É inaceitável que a retórica da austeridade dissocie e subalternize o contrato social ao contrato de dívida. É inaceitável a máxima de acção “Honra as tuas dívidas” tornar-se um imperativo de natureza categórica que não se deixa condicionar pelo contrato fundador que nos liga como comunidade, nem sequer por máximas como “Honra primeiro as tuas obrigações humanitárias”. A inversão de peso destas duas máximas só não tem ganhado contornos mais chocantes por serem politicamente compartimentadas e estancadas em planos distintos – enquanto o contrato social é enquadrado como se fosse apenas um assunto interno, a dívida é contratada internacionalmente sem nunca olhar para dentro -, evitando-se, ou retardando-se pelo menos, qualquer contaminação entre os dois planos e as suas legitimidades. Mas este é só mais um expediente retórico da austeridade.

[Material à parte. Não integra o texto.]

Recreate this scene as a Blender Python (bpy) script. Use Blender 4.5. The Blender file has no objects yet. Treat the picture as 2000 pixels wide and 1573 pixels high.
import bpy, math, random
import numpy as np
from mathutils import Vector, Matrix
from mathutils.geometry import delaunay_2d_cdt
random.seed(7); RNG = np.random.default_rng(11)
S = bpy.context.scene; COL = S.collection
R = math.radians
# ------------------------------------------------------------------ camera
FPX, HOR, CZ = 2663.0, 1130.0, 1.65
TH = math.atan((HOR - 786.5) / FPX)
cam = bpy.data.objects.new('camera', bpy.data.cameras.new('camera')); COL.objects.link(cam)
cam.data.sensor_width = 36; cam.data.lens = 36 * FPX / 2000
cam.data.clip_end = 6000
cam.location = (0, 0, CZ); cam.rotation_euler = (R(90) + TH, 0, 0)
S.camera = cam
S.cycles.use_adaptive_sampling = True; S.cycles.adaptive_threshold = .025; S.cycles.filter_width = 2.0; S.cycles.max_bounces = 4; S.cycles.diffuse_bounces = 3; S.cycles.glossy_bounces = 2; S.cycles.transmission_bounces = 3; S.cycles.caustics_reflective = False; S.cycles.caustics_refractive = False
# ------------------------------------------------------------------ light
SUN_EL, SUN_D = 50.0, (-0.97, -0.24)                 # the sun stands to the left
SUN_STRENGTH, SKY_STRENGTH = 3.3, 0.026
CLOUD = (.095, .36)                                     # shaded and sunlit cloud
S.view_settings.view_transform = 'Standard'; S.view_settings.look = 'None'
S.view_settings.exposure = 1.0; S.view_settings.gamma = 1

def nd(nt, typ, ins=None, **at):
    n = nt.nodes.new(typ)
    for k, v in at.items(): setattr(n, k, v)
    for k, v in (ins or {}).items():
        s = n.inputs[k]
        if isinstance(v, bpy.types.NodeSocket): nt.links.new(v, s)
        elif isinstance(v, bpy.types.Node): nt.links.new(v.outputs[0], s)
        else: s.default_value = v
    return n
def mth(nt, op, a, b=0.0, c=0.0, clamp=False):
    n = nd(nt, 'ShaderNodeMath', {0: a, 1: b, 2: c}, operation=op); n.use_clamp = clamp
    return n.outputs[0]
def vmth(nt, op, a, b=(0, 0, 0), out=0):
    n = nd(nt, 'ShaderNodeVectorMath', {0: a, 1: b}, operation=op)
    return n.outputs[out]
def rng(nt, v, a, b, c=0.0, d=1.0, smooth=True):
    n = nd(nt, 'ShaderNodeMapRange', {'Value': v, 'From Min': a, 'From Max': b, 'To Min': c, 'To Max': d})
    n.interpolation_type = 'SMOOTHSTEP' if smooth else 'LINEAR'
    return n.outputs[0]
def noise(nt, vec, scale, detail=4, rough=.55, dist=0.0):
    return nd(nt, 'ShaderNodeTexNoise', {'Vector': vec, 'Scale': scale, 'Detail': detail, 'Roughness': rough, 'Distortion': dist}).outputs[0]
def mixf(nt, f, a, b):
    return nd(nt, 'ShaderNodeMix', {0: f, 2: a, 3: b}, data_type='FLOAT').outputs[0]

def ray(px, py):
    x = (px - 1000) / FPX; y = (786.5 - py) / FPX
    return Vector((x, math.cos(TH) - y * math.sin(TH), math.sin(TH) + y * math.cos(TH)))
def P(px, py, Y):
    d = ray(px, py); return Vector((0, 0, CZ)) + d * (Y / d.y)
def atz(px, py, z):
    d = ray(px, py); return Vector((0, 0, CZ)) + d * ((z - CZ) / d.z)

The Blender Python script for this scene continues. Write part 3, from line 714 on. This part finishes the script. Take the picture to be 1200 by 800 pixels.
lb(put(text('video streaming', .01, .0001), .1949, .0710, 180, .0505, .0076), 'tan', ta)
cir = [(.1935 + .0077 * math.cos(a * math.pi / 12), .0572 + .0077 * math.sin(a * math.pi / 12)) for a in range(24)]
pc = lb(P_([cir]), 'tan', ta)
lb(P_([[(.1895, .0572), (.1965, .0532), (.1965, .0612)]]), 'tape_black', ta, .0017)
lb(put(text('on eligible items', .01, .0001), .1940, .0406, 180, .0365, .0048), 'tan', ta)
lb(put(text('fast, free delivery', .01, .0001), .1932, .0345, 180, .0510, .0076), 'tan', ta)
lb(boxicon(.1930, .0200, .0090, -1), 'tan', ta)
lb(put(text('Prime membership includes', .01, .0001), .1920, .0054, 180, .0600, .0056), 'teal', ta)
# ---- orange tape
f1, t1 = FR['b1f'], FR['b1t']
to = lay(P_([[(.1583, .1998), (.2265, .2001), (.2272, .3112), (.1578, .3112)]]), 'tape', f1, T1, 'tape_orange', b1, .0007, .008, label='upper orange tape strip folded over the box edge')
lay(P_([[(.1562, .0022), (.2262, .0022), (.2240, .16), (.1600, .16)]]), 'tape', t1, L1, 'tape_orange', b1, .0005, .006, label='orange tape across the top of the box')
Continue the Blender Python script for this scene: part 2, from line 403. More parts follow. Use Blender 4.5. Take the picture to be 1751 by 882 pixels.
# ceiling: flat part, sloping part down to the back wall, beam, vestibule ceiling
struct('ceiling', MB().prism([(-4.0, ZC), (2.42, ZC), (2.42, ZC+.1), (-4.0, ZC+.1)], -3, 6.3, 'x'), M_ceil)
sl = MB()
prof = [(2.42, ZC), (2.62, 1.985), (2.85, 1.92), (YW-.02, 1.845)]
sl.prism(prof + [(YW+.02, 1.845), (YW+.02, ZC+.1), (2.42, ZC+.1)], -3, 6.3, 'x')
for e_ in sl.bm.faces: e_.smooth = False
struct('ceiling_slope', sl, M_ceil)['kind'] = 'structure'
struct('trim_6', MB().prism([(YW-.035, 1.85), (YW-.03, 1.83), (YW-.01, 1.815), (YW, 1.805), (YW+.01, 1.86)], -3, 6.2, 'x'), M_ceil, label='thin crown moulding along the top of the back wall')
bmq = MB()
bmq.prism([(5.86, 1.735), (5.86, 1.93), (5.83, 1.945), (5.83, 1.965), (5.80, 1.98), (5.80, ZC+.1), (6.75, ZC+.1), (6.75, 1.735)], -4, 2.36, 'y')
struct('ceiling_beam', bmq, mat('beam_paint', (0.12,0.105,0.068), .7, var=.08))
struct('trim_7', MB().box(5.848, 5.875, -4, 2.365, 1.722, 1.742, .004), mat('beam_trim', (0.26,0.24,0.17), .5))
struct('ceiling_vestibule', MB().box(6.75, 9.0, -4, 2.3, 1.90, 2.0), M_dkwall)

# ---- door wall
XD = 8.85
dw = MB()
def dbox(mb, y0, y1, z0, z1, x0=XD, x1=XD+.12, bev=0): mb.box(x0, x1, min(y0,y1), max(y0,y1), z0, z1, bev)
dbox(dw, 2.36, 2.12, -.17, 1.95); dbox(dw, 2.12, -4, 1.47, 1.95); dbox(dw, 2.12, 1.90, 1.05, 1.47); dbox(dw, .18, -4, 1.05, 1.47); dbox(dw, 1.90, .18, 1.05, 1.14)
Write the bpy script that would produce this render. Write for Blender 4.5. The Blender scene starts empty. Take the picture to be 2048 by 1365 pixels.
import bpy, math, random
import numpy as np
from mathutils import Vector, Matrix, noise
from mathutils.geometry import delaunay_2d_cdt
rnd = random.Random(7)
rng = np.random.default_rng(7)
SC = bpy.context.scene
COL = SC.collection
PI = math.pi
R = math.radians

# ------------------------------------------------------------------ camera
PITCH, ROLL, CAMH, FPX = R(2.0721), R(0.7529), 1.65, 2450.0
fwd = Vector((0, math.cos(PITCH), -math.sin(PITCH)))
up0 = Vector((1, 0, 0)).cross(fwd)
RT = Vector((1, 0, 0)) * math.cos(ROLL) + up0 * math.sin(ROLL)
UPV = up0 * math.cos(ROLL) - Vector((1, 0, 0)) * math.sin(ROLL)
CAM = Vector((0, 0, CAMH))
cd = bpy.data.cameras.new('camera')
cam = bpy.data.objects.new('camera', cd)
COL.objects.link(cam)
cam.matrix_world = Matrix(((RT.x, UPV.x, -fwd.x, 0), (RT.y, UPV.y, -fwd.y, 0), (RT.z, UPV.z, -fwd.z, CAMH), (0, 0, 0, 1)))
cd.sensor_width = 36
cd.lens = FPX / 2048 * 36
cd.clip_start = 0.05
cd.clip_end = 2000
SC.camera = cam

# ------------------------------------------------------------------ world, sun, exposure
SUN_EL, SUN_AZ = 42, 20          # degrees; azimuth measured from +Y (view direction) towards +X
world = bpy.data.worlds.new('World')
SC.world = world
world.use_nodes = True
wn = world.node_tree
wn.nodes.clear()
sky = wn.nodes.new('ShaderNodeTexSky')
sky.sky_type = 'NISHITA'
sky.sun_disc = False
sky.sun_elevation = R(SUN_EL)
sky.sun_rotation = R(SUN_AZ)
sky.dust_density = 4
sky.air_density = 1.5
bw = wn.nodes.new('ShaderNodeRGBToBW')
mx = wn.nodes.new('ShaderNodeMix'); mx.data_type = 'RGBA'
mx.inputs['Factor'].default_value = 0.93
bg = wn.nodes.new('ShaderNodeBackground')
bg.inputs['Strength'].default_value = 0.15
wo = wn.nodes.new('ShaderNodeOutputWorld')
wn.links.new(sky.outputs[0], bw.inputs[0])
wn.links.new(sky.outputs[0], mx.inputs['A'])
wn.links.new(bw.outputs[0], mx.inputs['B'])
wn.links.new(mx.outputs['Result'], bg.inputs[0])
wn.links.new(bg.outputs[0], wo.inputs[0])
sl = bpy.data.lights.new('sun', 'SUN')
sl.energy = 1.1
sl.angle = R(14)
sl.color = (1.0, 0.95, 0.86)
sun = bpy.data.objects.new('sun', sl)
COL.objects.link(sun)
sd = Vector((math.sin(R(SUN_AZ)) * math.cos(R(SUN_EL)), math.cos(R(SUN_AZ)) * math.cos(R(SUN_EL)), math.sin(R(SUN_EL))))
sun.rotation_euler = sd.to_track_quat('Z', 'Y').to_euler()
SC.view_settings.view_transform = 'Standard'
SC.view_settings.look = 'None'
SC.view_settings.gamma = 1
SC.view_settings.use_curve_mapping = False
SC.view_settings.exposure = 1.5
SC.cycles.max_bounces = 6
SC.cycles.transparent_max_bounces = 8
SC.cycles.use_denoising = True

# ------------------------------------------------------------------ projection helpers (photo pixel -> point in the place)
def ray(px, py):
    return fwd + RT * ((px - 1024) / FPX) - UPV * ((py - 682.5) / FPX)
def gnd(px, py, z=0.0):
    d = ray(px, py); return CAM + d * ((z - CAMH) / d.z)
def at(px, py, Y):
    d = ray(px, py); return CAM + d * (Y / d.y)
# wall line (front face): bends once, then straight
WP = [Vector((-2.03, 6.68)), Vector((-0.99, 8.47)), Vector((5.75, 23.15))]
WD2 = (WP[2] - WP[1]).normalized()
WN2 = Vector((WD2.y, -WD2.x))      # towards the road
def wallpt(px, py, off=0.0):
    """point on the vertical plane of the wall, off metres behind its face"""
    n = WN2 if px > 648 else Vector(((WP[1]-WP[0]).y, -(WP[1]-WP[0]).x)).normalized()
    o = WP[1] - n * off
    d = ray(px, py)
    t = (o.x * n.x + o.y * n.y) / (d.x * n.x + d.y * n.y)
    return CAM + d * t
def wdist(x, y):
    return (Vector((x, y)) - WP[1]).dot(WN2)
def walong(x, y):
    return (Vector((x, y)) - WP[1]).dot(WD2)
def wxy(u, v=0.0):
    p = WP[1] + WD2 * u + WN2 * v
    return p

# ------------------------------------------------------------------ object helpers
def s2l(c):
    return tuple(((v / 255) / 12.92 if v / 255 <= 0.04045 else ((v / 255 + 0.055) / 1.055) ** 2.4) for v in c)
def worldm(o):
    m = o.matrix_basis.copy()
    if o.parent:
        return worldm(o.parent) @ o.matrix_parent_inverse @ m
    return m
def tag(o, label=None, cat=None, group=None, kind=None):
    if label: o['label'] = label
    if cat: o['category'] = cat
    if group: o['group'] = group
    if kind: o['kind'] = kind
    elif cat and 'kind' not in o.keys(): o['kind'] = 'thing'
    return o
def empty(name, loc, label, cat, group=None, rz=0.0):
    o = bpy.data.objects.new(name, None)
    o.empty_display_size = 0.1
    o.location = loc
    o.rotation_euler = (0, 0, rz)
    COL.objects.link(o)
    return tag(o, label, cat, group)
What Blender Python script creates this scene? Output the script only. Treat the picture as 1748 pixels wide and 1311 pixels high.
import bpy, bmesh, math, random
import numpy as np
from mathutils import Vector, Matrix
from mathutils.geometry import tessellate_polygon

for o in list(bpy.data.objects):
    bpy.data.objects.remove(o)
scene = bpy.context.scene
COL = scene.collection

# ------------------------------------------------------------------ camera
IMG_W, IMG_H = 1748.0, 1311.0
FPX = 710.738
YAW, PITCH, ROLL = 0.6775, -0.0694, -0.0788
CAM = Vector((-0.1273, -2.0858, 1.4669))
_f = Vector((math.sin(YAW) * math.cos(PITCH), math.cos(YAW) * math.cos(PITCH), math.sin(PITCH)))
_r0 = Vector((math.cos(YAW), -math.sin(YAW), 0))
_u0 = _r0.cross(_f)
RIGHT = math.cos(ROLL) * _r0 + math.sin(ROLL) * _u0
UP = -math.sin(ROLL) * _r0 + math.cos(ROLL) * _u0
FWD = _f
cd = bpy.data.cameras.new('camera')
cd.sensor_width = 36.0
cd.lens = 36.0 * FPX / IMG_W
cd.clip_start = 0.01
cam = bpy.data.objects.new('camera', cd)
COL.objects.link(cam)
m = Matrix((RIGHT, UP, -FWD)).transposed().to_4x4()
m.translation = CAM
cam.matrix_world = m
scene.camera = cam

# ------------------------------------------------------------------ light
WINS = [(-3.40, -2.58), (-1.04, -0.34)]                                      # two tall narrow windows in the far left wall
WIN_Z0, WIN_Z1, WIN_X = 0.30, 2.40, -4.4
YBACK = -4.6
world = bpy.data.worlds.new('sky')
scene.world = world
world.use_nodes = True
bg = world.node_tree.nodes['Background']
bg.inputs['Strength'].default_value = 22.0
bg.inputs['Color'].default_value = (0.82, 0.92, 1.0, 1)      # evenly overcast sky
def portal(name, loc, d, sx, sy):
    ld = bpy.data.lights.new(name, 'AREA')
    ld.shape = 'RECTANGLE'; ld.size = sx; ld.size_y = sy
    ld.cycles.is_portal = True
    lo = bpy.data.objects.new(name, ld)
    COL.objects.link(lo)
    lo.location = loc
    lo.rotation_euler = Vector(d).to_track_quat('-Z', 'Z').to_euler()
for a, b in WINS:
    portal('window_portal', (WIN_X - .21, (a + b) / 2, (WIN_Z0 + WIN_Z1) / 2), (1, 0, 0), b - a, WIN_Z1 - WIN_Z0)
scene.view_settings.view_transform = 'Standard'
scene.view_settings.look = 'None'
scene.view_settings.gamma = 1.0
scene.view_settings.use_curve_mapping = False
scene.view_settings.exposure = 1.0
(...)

Qualquer contrato de dívida deve pressupor um horizonte comum de acordo quanto às condições aceitáveis para a sua consumação e quanto às condições que devem determinar o seu cancelamento. E deve mesmo implicar activamente as partes contratantes do contrato de dívida na preservação das melhores condições possíveis para a sua resolução bem sucedida. Com efeito, as obrigações explícitas do endividado para o seu credor são acompanhadas por obrigações de solidariedade, pelo menos tácitas, deste para com aquele. O credor repudiar obrigações solidárias para com o endividado em condições de justificável solidariedade, deve mesmo legitimar um direito de desobrigação do endividado.
Esta interdependência solidária que a austeridade injustamente recusa é tanto mais sensível quanto mais os contratos de dívida dizem respeito às funções do Estado ligadas ao contrato social. Uma dívida pública contraída para fazer face às obrigações sociais de uma comunidade nacional, mesmo às suas necessidades de investimento para recuperar a condição económica capaz de fazer face ao seu serviço de dívida, pressupõe um comprometimento recíproco das partes envolvidas nos valores e objetivos do contrato social do endividado. E não é muito diferente a circunstância em que a dívida é privada mas se agrava para acudir às necessidades básicas que reportamos como próprias ao plano humanitário. Por isso, só posso considerar que o governo grego faz justiça ao repor a energia eléctrica a 300 mil pessoas cuja situação social está abaixo do limiar de pobreza. E como esta muitas outras obrigações sociais desta ordem devem activar os deveres de solidariedade de credores. Nenhum contrato de dívida pode, de boa-fé, sobrepor-se ao contrato social.